**What to produce**
Are you able to quote each entry exactly as written?

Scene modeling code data
————
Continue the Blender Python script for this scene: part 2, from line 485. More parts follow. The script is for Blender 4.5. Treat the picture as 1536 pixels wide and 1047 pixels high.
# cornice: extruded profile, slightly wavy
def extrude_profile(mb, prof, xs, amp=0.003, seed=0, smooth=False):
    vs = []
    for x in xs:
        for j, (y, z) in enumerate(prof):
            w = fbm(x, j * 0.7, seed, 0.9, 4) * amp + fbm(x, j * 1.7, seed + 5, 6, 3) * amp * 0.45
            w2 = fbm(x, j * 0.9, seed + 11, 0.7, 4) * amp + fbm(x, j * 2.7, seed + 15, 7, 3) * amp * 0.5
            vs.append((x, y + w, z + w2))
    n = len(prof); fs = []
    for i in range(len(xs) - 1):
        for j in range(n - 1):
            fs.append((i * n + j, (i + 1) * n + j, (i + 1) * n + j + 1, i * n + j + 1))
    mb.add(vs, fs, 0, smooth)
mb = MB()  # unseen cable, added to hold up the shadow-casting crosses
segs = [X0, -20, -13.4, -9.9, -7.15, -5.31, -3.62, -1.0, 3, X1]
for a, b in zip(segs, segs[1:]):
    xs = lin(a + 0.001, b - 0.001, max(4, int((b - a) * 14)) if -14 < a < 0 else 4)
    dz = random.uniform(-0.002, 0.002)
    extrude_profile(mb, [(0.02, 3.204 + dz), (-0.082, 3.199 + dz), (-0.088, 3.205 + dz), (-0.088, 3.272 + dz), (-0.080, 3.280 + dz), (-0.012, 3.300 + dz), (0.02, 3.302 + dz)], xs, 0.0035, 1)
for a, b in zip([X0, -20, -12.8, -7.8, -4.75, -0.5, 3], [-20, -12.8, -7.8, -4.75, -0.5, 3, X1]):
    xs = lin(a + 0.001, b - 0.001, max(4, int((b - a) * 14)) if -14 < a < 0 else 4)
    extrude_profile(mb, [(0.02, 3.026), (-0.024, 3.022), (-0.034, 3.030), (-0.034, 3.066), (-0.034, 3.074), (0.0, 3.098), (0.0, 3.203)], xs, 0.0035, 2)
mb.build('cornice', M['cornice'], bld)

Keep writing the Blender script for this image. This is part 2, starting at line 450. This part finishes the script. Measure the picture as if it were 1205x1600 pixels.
————
**The reply**
Continue the Blender Python script for this scene: part 2, from line 485. More parts follow. The script is for Blender 4.5. Treat the picture as 1536 pixels wide and 1047 pixels high.
# cornice: extruded profile, slightly wavy
def extrude_profile(mb, prof, xs, amp=0.003, seed=0, smooth=False):
    vs = []
    for x in xs:
        for j, (y, z) in enumerate(prof):
            w = fbm(x, j * 0.7, seed, 0.9, 4) * amp + fbm(x, j * 1.7, seed + 5, 6, 3) * amp * 0.45
            w2 = fbm(x, j * 0.9, seed + 11, 0.7, 4) * amp + fbm(x, j * 2.7, seed + 15, 7, 3) * amp * 0.5
            vs.append((x, y + w, z + w2))
    n = len(prof); fs = []
    for i in range(len(xs) - 1):
        for j in range(n - 1):
            fs.append((i * n + j, (i + 1) * n + j, (i + 1) * n + j + 1, i * n + j + 1))
    mb.add(vs, fs, 0, smooth)
mb = MB()  # unseen cable, added to hold up the shadow-casting crosses
segs = [X0, -20, -13.4, -9.9, -7.15, -5.31, -3.62, -1.0, 3, X1]
for a, b in zip(segs, segs[1:]):
    xs = lin(a + 0.001, b - 0.001, max(4, int((b - a) * 14)) if -14 < a < 0 else 4)
    dz = random.uniform(-0.002, 0.002)
    extrude_profile(mb, [(0.02, 3.204 + dz), (-0.082, 3.199 + dz), (-0.088, 3.205 + dz), (-0.088, 3.272 + dz), (-0.080, 3.280 + dz), (-0.012, 3.300 + dz), (0.02, 3.302 + dz)], xs, 0.0035, 1)
for a, b in zip([X0, -20, -12.8, -7.8, -4.75, -0.5, 3], [-20, -12.8, -7.8, -4.75, -0.5, 3, X1]):
    xs = lin(a + 0.001, b - 0.001, max(4, int((b - a) * 14)) if -14 < a < 0 else 4)
    extrude_profile(mb, [(0.02, 3.026), (-0.024, 3.022), (-0.034, 3.030), (-0.034, 3.066), (-0.034, 3.074), (0.0, 3.098), (0.0, 3.203)], xs, 0.0035, 2)
mb.build('cornice', M['cornice'], bld)

Keep writing the Blender script for this image. This is part 2, starting at line 450. This part finishes the script. Measure the picture as if it were 1205x1600 pixels.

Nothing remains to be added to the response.